The world population was down to ten million by 2040, and a low of eight million by 2060. There was a flush surplus of unused manufactured goods as a consequence. In most places, the demand was zero.

Sure is a lot of coffee in this tale. (A) Have you got an addiction, Chris, and (B) are you sure it would last that long (eighty years)?

Okay. You caught me. First things first: no, I don’t have an addiction (that’s my story and I’m stickin’ to it; now, where did I set my coffee . . . ). I just really, really enjoy my coffee. You need to read this post on my blog for a little background.

Second, no, it probably would not have lasted near that long. I did do research on the shelf life of stuff for this tale, but the coffee, I just produced by fiat. It’s an author’s prerogative. I could not imagine camping and getting up on cold mornings without some java boiling in the pot. But who knows, maybe by 2037 there’s some way of packaging coffee that makes it last forever.

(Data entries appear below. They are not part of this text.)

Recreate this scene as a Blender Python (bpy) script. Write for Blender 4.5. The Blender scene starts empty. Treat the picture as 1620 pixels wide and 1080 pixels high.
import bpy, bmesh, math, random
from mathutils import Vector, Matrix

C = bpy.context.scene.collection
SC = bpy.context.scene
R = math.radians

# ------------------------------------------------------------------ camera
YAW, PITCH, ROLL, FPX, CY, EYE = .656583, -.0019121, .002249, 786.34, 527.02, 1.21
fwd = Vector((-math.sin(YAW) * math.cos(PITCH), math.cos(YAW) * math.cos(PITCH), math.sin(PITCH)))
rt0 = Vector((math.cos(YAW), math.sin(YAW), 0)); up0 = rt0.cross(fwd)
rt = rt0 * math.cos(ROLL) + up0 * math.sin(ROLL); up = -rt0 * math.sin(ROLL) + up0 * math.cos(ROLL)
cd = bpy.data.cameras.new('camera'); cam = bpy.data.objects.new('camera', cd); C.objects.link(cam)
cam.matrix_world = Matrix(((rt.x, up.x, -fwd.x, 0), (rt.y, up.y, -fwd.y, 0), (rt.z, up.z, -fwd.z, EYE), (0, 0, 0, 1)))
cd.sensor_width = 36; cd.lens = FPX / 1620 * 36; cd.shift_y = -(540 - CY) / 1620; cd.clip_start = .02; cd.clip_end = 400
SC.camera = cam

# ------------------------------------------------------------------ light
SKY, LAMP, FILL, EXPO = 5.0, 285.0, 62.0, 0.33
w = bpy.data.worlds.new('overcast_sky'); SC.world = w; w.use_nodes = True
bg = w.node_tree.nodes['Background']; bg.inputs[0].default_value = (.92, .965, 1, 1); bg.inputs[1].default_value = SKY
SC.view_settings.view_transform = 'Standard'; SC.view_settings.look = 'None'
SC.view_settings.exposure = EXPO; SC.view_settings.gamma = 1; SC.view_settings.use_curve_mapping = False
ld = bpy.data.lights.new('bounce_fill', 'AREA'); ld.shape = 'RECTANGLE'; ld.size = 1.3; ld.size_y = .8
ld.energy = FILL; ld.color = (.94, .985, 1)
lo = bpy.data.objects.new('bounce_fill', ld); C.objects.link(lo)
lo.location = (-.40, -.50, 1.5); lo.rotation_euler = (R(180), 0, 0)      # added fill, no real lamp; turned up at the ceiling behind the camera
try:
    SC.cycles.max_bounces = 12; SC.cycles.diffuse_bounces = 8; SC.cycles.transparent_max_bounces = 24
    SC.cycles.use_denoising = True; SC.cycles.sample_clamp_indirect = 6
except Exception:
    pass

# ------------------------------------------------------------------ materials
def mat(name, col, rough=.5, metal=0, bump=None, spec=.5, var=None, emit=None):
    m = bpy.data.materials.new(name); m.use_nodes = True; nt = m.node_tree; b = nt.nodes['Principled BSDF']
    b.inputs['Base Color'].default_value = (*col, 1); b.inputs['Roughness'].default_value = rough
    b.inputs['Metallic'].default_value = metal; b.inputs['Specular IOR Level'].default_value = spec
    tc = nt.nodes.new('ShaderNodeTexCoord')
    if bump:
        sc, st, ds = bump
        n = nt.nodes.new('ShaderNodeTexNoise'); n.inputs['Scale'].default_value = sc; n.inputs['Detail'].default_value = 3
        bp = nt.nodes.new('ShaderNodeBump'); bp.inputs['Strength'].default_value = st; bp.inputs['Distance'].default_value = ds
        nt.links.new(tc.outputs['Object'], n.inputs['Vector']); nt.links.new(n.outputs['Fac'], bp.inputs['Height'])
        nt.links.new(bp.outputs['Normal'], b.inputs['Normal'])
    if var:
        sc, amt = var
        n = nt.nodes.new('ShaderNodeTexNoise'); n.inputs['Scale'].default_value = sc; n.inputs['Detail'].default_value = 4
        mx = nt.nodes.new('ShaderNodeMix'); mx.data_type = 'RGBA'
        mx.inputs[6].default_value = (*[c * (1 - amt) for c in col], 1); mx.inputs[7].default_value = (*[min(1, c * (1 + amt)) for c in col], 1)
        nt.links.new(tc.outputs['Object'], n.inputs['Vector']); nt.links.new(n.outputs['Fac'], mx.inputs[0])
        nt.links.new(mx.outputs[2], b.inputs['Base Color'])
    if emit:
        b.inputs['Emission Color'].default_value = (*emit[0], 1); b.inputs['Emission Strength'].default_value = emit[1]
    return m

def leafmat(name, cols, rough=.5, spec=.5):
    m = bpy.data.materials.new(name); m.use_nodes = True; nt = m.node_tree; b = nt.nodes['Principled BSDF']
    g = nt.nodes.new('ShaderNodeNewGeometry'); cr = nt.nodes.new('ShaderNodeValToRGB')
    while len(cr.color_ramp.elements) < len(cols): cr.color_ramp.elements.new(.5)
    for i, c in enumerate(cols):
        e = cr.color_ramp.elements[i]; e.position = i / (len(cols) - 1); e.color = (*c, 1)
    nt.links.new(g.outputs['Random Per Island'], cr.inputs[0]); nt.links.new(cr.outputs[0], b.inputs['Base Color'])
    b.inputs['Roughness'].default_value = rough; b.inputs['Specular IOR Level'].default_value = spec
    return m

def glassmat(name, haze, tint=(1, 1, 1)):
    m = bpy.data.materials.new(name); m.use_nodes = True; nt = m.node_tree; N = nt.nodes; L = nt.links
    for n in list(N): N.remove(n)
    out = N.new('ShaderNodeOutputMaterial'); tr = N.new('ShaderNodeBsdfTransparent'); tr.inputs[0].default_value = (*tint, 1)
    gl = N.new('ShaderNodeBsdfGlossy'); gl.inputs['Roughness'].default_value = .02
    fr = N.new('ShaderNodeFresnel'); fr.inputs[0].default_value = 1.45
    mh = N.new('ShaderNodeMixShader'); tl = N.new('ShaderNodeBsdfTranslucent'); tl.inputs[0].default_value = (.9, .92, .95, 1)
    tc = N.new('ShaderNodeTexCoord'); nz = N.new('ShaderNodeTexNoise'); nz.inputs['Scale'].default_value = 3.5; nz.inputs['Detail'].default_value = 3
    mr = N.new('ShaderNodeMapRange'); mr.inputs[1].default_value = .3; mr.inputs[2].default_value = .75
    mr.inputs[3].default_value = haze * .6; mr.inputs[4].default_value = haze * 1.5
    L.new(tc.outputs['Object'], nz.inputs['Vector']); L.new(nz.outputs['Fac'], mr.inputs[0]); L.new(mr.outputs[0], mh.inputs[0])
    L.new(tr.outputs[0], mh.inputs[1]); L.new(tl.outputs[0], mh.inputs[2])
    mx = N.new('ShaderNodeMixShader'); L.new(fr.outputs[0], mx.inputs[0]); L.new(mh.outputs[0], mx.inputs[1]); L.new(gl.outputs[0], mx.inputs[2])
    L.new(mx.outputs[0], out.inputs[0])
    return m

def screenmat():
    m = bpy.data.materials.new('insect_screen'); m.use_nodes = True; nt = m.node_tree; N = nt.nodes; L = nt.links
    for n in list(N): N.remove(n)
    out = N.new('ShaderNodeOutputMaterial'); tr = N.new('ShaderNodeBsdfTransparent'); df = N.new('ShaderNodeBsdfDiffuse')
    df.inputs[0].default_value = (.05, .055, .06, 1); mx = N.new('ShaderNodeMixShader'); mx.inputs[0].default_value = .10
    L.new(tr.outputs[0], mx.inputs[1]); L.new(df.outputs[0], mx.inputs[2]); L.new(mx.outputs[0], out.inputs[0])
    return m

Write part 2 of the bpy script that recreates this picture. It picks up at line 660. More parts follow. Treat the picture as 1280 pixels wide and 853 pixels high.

One can only hope.

One of the first of Hakim’s accounts of what happened to the West echoed things I read in C. S. Lewis’ The Abolition of Man.  Was that just a coincidence or was that book a source for you?

No, it was not a source, but I am honored you should think that. Most of the philosophy in the tale is what I picked up from reading Francis Schaffer, sitting in Dr. Bill Edgar’s apologetics classes at Westminster, and other reading. It is also the fruit of my own reflection, as I have been informed by those and other sources.